Thursday 30 January 2020

back to japan 5 - kyoto


    
At the other end of the megalopolis lies Kyoto, the capital of Japan for a thousand years. Surrounded by hills, it is self contained and full of history. This was a revisit as we liked it so much last year, and once again we stayed in the hotel in the amazing station building. Although we revisited a few places, mostly we were able to seek out new experiences – there certainly is plenty to see here. 
     We started off with a long walk along the river and through Gion to the far north east where the city meets the hills. Here there is a footpath that follows a canal for several kilometres, known as the Philosopher's Path: a very pleasant walk though an area of expensive looking houses and small temples. 
     We stopped for coffee and a sandwich at a little local cafe, run by a very old couple: – the lady of the house, who obviously took great pride in her appearance, smartly dressed and with full make-up, seemed delighted to have us there, and insisted we try her delightfully light cheesecake.
     Next day we got an all day bus pass and travelled around, first to the end of the line in the far north west. We walked through a small village with its temple and many allotments, then out to Otagi-Nenbutsiji temple in another wooded valley, with thousands of whimsical chubby, moss covered figures. The Shinto temple celebrates the spirit of the place, and protects the route to a hidden waterfall. We carried on to the huge complex of zen temples – Tenryuji – with gardens that date back seven centuries, set against the wooded hills. They are immaculate and beautifully arranged to rpvide views from the temple buildings. 
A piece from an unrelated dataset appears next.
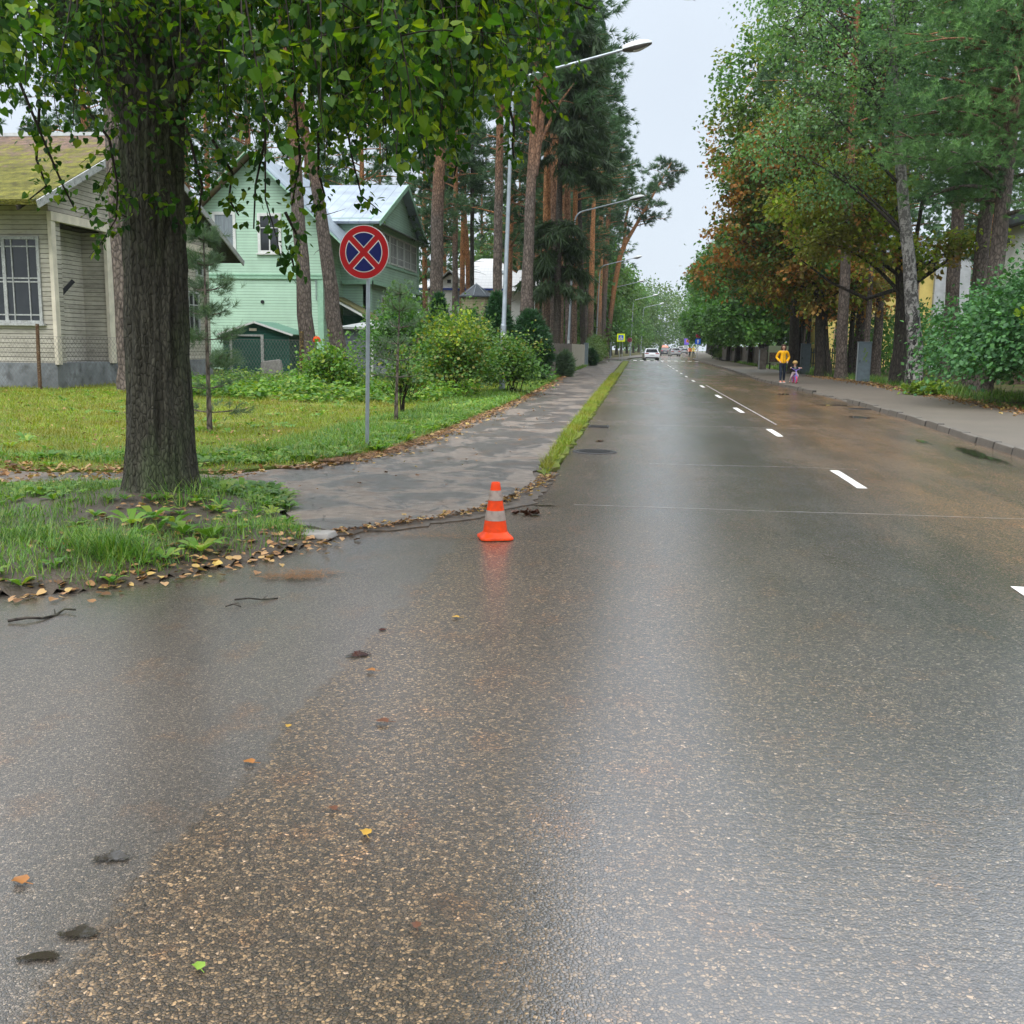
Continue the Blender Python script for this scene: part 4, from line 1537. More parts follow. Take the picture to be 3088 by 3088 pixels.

     Another Zen temple is perhaps even more impressive, with some of the most famous dry sand gardens for contemplation and an older garden around a ravine, with spectacular covered bridges, as well as an ancient gatehouse. This is Tofuko-ji, which was almost empty when we were there, despite being very close to the Shinto Fushimi Inari shrine, the place of a thousand brightly painted and very photogenic torii gates leading up to the top of the mountain, which was bustling with school parties and coach tours. The contrast between the silent contemplation of one and the good luck charming of the other is plain to see.
    
From Kyoto we also took a side trip to Nara, another ex capital of Japan, way back in the eighth century. It was old and a tourist attraction even back in the Edo era and still retains many delights.
Quiet back streets of the old merchant quarter, with many craft shops. The huge park with a mature landscape, and deer begging for food – famously they bow to encourage you. The ancient forests on the hills above. 
     Best of all is the 5 storey pagoda and the massive Todaiji temple, with its 15m high bronze Buddha. On our visit it was filled with school parties and many other tourists. It dates back to the eighth century but the present building is about four hundred years old, and still one of the largest wooden structures on earth. It really is on a scale that's hard to take in.
     While in Kyoto we expanded our food options, taking in yakiniku the Japanese take on table top barbecue in a tiny resturant in a Gion back street; and next day an authentic many coursed Korean dinner on the eleventh floor of the amazing station building.